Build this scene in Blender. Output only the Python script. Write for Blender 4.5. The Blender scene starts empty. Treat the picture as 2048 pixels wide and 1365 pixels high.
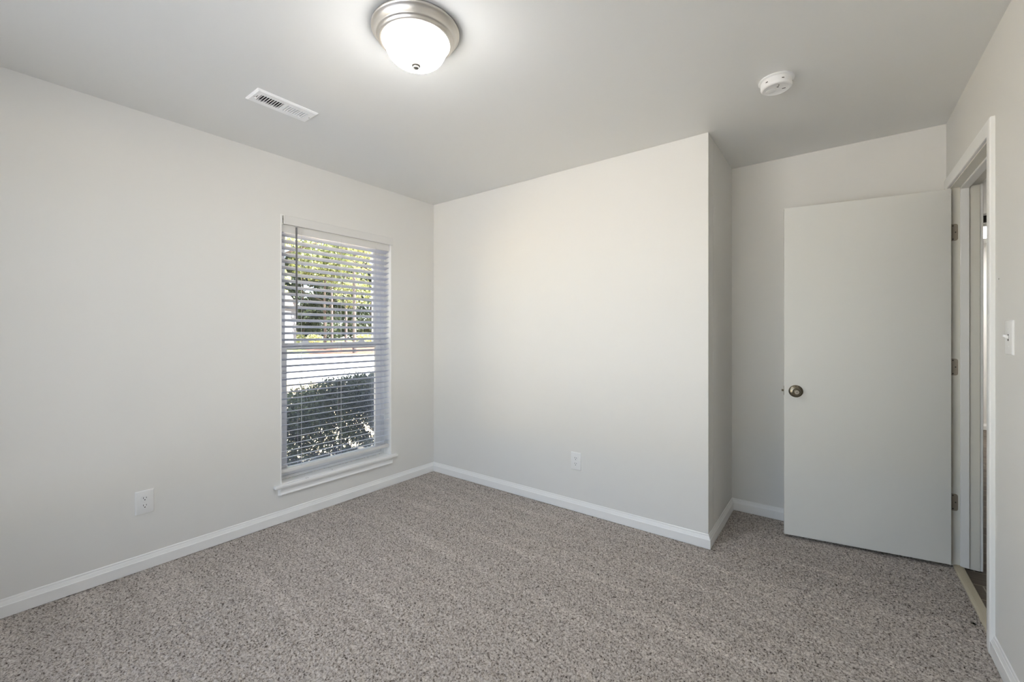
import bpy, math, random
import numpy as np
from math import radians, sin, cos, pi
from mathutils import Vector, Matrix

random.seed(7)
RNG = np.random.default_rng(11)
S = bpy.context.scene
COL = S.collection

# ------------------------------------------------------------------ camera
CX, CY_, CZ = 2.944, -2.688, 1.257
YAW = radians(37.2015)
cam_d = bpy.data.cameras.new('camera')
cam_d.sensor_fit = 'HORIZONTAL'
cam_d.sensor_width = 36.0
cam_d.lens = 853.39 / 2048 * 36.0
cam_d.shift_y = -14.47 / 2048
cam_d.clip_start = 0.02
cam_d.clip_end = 400
cam = bpy.data.objects.new('camera', cam_d)
COL.objects.link(cam)
cam.location = (CX, CY_, CZ)
cam.rotation_euler = (pi / 2, 0, YAW)
S.camera = cam

# ------------------------------------------------------------------ world, sun, exposure
W = bpy.data.worlds.new('world')
S.world = W
W.use_nodes = True
nt = W.node_tree
nt.nodes.clear()
sky = nt.nodes.new('ShaderNodeTexSky')
sky.sky_type = 'NISHITA'
sky.sun_disc = False
sky.sun_elevation = radians(52)
sky.sun_rotation = radians(62)
sky.air_density = 1.0
sky.dust_density = 1.0
bg = nt.nodes.new('ShaderNodeBackground')
bg.inputs['Strength'].default_value = 0.55
wo = nt.nodes.new('ShaderNodeOutputWorld')
haze = nt.nodes.new('ShaderNodeMix')          # thin bright haze over the blue sky
haze.data_type = 'RGBA'
haze.inputs['Factor'].default_value = 0.45
haze.inputs['B'].default_value = (3.4, 3.3, 3.2, 1)
nt.links.new(sky.outputs[0], haze.inputs['A'])
nt.links.new(haze.outputs['Result'], bg.inputs[0])
nt.links.new(bg.outputs[0], wo.inputs[0])

sun_d = bpy.data.lights.new('sun', 'SUN')
sun_d.energy = 26.0
sun_d.color = (1.0, 0.985, 0.965)
sun_d.angle = radians(0.55)
sun = bpy.data.objects.new('sun', sun_d)
COL.objects.link(sun)
sun.location = (8, -5, 12)
sv = Vector((0.55, 0.36, 0.85)).normalized()          # towards the sun
sun.rotation_euler = sv.to_track_quat('Z', 'Y').to_euler()

LAMP_EMIT = 68.0
HALL_EMIT = 12.0
S.view_settings.view_transform = 'Standard'
S.view_settings.look = 'None'
S.view_settings.exposure = 0.91
S.view_settings.gamma = 1.0
S.view_settings.use_curve_mapping = False
S.cycles.max_bounces = 14
S.cycles.diffuse_bounces = 8
S.cycles.transparent_max_bounces = 24
S.cycles.sample_clamp_indirect = 6.0
S.cycles.caustics_reflective = False
S.cycles.caustics_refractive = False
S.cycles.use_denoising = True

# ------------------------------------------------------------------ dimensions (metres)
H = 2.44                # ceiling
J = 2.349               # closet corner, x
D = 0.706               # alcove depth
R = 3.439               # right wall
YF = -3.45              # wall behind the camera
TW = 0.112              # inner wall thickness
JN, JF = -0.160, 0.600  # door opening, near and far jamb faces
HZ = 2.046              # head jamb underside
WY0, WY1, WZ0, WZ1 = -1.358, -0.469, 0.255, 2.056   # window opening


# ------------------------------------------------------------------ materials
def srgb(r, g, b):
    def f(c):
        c /= 255.0
        return c / 12.92 if c <= 0.04045 else ((c + 0.055) / 1.055) ** 2.4
    return (f(r), f(g), f(b), 1.0)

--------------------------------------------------

Across the preceding material, how many lines contain the word "scene"? State the number alone.

2